Kisan Vikas Patra (KVP) is a small savings certificate scheme introduced by India Post in 1988. The main objective behind the scheme’s launch is to facilitate long-term financial discipline among the population, which would encourage them to save and invest their money securely. The scheme has evolved over the years, and as per the latest update, the tenure for KVP investments is set at 115 months, which equals 9 years and 5 months.
Speaking of the investments in the scheme, it is designed to be accessible to everyone, with a minimum investment required of Rs. 1,000 and no upper limit on the amount that you invest. One of the major highlights of the scheme is that if you invest a lump sum amount today, it will be doubled by the end of the 115 months. While the scheme was targeted at farmers to help them build long-term savings- hence the name “Kisan Vikas Patra”- it is now officially available to all individuals who want to invest.

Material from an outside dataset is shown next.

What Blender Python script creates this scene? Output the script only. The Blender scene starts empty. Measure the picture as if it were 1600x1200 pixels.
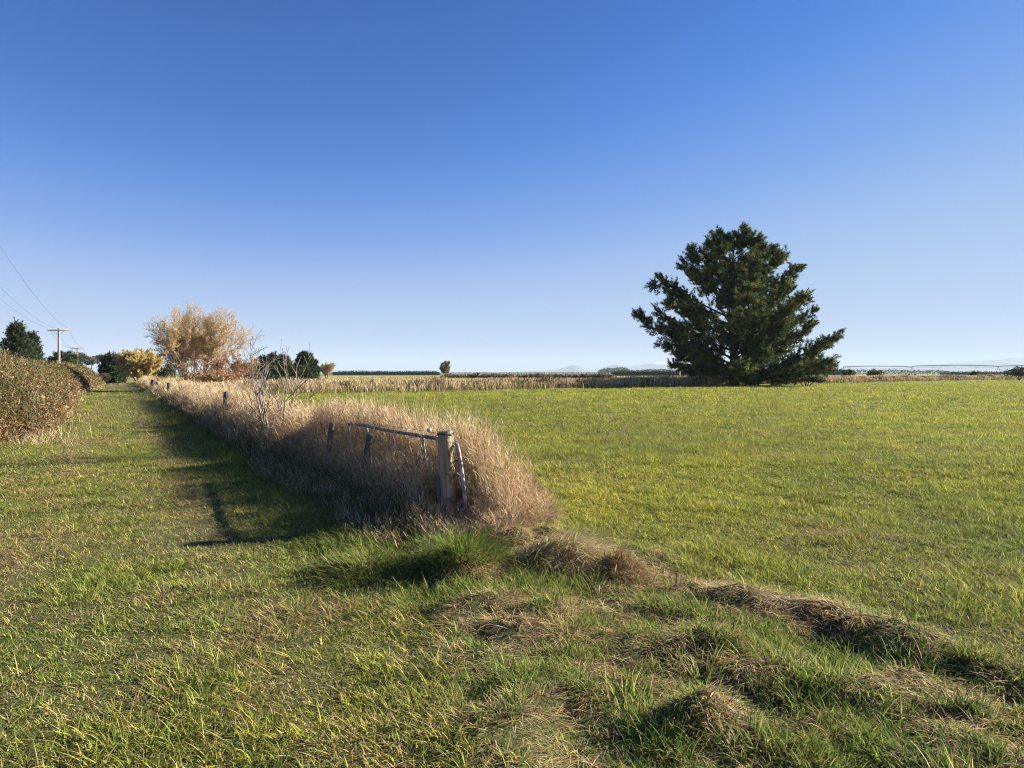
import bpy, math, numpy as np
from math import radians as R, pi, sin, cos
rng = np.random.default_rng(7)
SC = bpy.context.scene
COL = SC.collection
F = 1066.67; HZ = 583.0; CAMH = 1.6

# ---------------------------------------------------------------- helpers
def wx(px, Y): return (px - 800.0) / F * Y
def wz(py, Y): return CAMH - (py - HZ) / F * Y
def gp(px, py):
    Y = CAMH * F / (py - HZ); return wx(px, Y), Y

_T = np.random.default_rng(3).random((256, 256))
def vn(x, y, s=1.0, o=0):
    x = np.asarray(x, float) / s + o * 17.31; y = np.asarray(y, float) / s + o * 9.73
    ix = np.floor(x).astype(int); iy = np.floor(y).astype(int)
    fx = x - ix; fy = y - iy
    fx = fx * fx * (3 - 2 * fx); fy = fy * fy * (3 - 2 * fy)
    a = _T[ix & 255, iy & 255]; b = _T[(ix + 1) & 255, iy & 255]
    c = _T[ix & 255, (iy + 1) & 255]; d = _T[(ix + 1) & 255, (iy + 1) & 255]
    return (a * (1 - fx) + b * fx) * (1 - fy) + (c * (1 - fx) + d * fx) * fy
def fbm(x, y, s=1.0, o=0): return .55 * vn(x, y, s, o) + .3 * vn(x, y, s * .47, o + 1) + .15 * vn(x, y, s * .21, o + 2)
def sst(a, b, x):
    t = np.clip((x - a) / (b - a), 0, 1); return t * t * (3 - 2 * t)

# ---------------------------------------------------------------- layout
F0 = np.array([-.65, 7.05]); FD = np.array([-.499, .866]); FN = np.array([.866, .499])
def ts(x, y):
    dx = x - F0[0]; dy = y - F0[1]
    return dx * FD[0] + dy * FD[1], dx * FN[0] + dy * FN[1]
def fpt(t, s=0.0): return F0[0] + FD[0] * t + FN[0] * s, F0[1] + FD[1] * t + FN[1] * s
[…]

What features and benefits does KVP offer?
Let’s take a look at the potential features and benefits of KVP.
- Guaranteed Returns
One of the major highlighting features of the KVP is that it promises guaranteed returns. Unlike other market-linked investment options, KVP ensures that you shall receive the sum promised, no matter what. Remember that the guarantee is important because the scheme was originally designed for the farming community where the focus was on encouraging long-term savings for unforeseen circumstances.
- Capital Protection
Another major reason to invest in KVP is that it is a safe and secure option, unlike some other market-linked plans. When you invest in KVP, your capital is protected, which means that the amount you invest, along with the accumulated returns, will be fully yours at the end of the tenure. Thus, it makes an MVP an ideal choice for those seeking to preserve their capital while still earning a reasonable return.
- Lucrative Interest
One of the major interesting aspects of the KVP is that it offers an attractive interest rate which may vary depending on your certificate. Currently, for the second quarter of the fiscal year 2024-25 (from July 1 2024 to September 30, 2024), the interest rate is set at 7.5% per annum, compounded annually.
- Loan Against KVP Certificate
Another major benefit of Kisan Vikas Patra is its utility as collateral. If you ever need a loan, you can use your KVP certificate as security to obtain a secured loan. The scheme’s major highlight is that loans taken against KVP have lower interest rates than unsecured loans, making them a cost-effective borrowing option.
- Maturity Period
KVP has a maturity period of 115 months or nearly 9 years and 5 months. At the end of the period, you can easily access the full amount of your investment along with the interest it has earned. Interestingly, if you don’t withdraw the amount immediately upon maturity, the investment will continue to gain interest which allows your money to grow even more.
- Nomination Facility
One of the most convenient features of the KVP is that it offers the option to nominate someone who shall receive the benefits in case of the account holder’s unfortunate demise. To set it up, you may need to collect a nomination form from your nearest office and fill out the nominee’s details. If you are nominating a minor, ensure you include their date of birth.
- KVP Certificate Issuance
Last but not least, the issuance of a KVP certificate depends on how you make your payment. If you pay in cash, you shall receive your KVP certificate immediately at the post office. However, if you decide to pay by cheque, demand draft, or money order, there will be a waiting period until the payment clears with the post office. Once the payment is confirmed, your certificate will be issued, which means your investment has just begun.
How do you Apply for a Loan Against KVP?
If you are interested in applying for a loan against KVP, you may need to follow the following steps.
- In the first step, you will need to select a financial institution that offers a loan against Kisan Vikas Patra (KVP). Ensure you compare loan terms and interest rates from multiple lenders.
- After selecting a lender, review the loan terms, which will be based on your profile and credit history. Typically, banks offer loans up to 80% of the KVP’s value.
- Then, you will need to prepare your documents (mentioned below), fill out the lender’s application form and submit it along with your documents and KVP certificate.
- Upon approval, you will need to pledge your KVP as collateral.
- Once the KVP is pledged, the loan amount will be credited to your account.
Note: Don’t forget to repay the loan on time to avoid damaging your credit score or losing ownership of your KVP certificate.
What are the Documents Required for a Loan Against KVP?
If you’re applying for a loan against KVP, here are the documents that you will need;
- Pay slips or Income Tax Returns (ITR).
- Original KVP Certificate as collateral.
- KVP Pledged Application in Form 4
- Acceptance Letter from the institution providing the loan.
Final Thoughts
So, there you have it! That’s a wrap to the steps to take a loan against KVP! There is no denying the fact that KVP is an excellent option for those seeking a secure, long-term investment with no upper limit on contributions. Its added benefit of serving as collateral for a loan makes it an even more attractive investment tool. Whether for personal or business purposes, you can easily access funds by leveraging your KVP certificate and, most importantly, at a lower interest rate. Furthermore, the quick and hassle-free application process and favorable loan terms significantly enhance the KVP as a reliable financial asset.